Modeling of microburst outflows using impinging jet and cooling source approaches and their comparison

Microbursts have been simulated and studied using different physical and numerical modeling methods. In the present study, the steady impinging jet model was comprehensively studied by using a 2-foot-diameter (0.61 m) microburst simulator available in the Department of Aerospace Engineering at Iowa State University. Point measurements and Particle Image Velocimetry (PIV) results revealed a detailed picture of the overall flow and distribution of velocity and turbulence in the outflow of the steady impinging jet. Comparisons suggested that the average wind velocity profile of the steady impinging jet matched well with those derived from field data and previous research. FFT of the velocity time-history and instantaneous PIV results implied that the outflow consisted of low-frequency periodic shedding of vortices and the steady impinging jet model could be seen as an ensemble average of a series of simulated microburst events.

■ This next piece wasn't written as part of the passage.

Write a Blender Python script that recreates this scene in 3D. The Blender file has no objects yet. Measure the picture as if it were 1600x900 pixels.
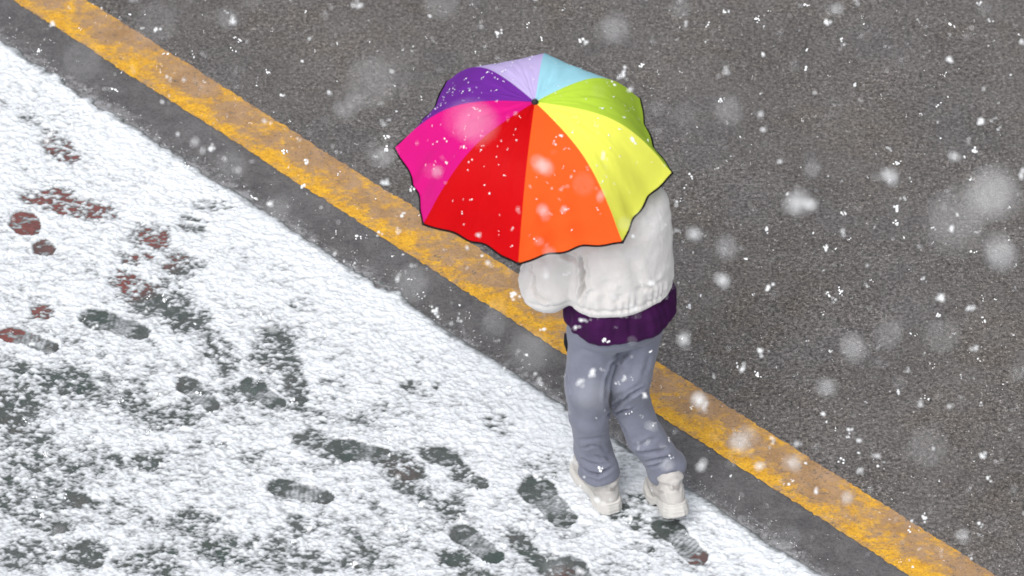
import bpy, bmesh, math, random
import numpy as np
from mathutils import Vector, Matrix
random.seed(7); rng = np.random.default_rng(7)
C = bpy.context.scene.collection
SC = bpy.context.scene

# ------------------------------------------------------------------ camera
D = 15.5; PH = math.radians(40.0); FPX = 6500.0
CAM = np.array([0.0, -D*math.cos(PH), D*math.sin(PH)])
FW = np.array([0.0, math.cos(PH), -math.sin(PH)]); RT = np.array([1.0, 0, 0]); UP = np.cross(RT, FW)
cd = bpy.data.cameras.new('camera'); cam = bpy.data.objects.new('camera', cd); C.objects.link(cam)
cam.location = CAM; cam.rotation_euler = (math.pi/2-PH, 0, 0)
cd.sensor_width = 36; cd.lens = 36*FPX/1600; cd.clip_start = .2; cd.clip_end = 600
cd.dof.use_dof = True; cd.dof.focus_distance = 14.9; cd.dof.aperture_fstop = 2.8
SC.camera = cam

def ray(px, py): 
    d = FW*FPX + RT*(px-800) + UP*(450-py); return d/np.linalg.norm(d)
def P(px, py, z=0.0):
    """where the ray of a photo pixel meets height z"""
    d = ray(px, py); t = (z-CAM[2])/d[2]; return CAM + d*t

# ------------------------------------------------------------------ world, sun, exposure
w = bpy.data.worlds.new('World'); SC.world = w; w.use_nodes = True
nt = w.node_tree; bg = nt.nodes['Background']
SUN_EL, SUN_ROT = math.radians(55), math.radians(208)
sky = nt.nodes.new('ShaderNodeTexSky'); sky.sky_type = 'NISHITA'; sky.sun_disc = False
sky.sun_elevation = SUN_EL; sky.sun_rotation = SUN_ROT; sky.dust_density = 5; sky.air_density = 1.2; sky.ozone_density = 1
hs = nt.nodes.new('ShaderNodeHueSaturation'); hs.inputs['Saturation'].default_value = .28
nt.links.new(sky.outputs[0], hs.inputs['Color']); nt.links.new(hs.outputs[0], bg.inputs[0]); bg.inputs[1].default_value = .12
sd = bpy.data.lights.new('sun', 'SUN'); sd.energy = 1.0; sd.angle = math.radians(45); sd.color = (1, .97, .93)
so = bpy.data.objects.new('sun', sd); C.objects.link(so)
so.rotation_euler = (math.pi/2-SUN_EL, 0, math.pi-SUN_ROT)
SC.view_settings.view_transform = 'Standard'; SC.view_settings.look = 'None'
SC.view_settings.exposure = 0.48; SC.view_settings.gamma = 1
SC.render.film_transparent = False

# ------------------------------------------------------------------ helpers
def lin(c):
    return tuple((x/255/12.92 if x/255 <= .04045 else ((x/255+.055)/1.055)**2.4) for x in c)
def tag(o, label=None, cat=None, group=None, kind=None):
    if label: o['label'] = label
    if cat: o['category'] = cat
    if group: o['group'] = group
    if kind: o['kind'] = kind
    return o
def link(name, me, mat=None, parent=None):
    o = bpy.data.objects.new(name, me); C.objects.link(o)
    if mat: me.materials.append(mat)
    if parent: o.parent = parent
    return o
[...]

Due to lack of time-dependent evolutionary information of the steady impinging jet model, a transient impinging jet model was studied to capture the transient features which were then compared with those of the cooling-source model by performing numerical simulations. Transient features of the transient impinging jet model and cooling source model showed several differences mainly related to the different formation and transportation process of the primary vortex. Ground surface pressure distributions were found to be different due to different forcing parameter of the two models. Comparison with the field data suggested that both models resembled the dynamic features of a real microburst outflow. However, results showed that the cooling source model could produce a reasonable instantaneous radial velocity profile at maximum wind condition, while the transient impinging jet model resulted in a large deviation. Finally, merits and demerits of each modeling methods were discussed.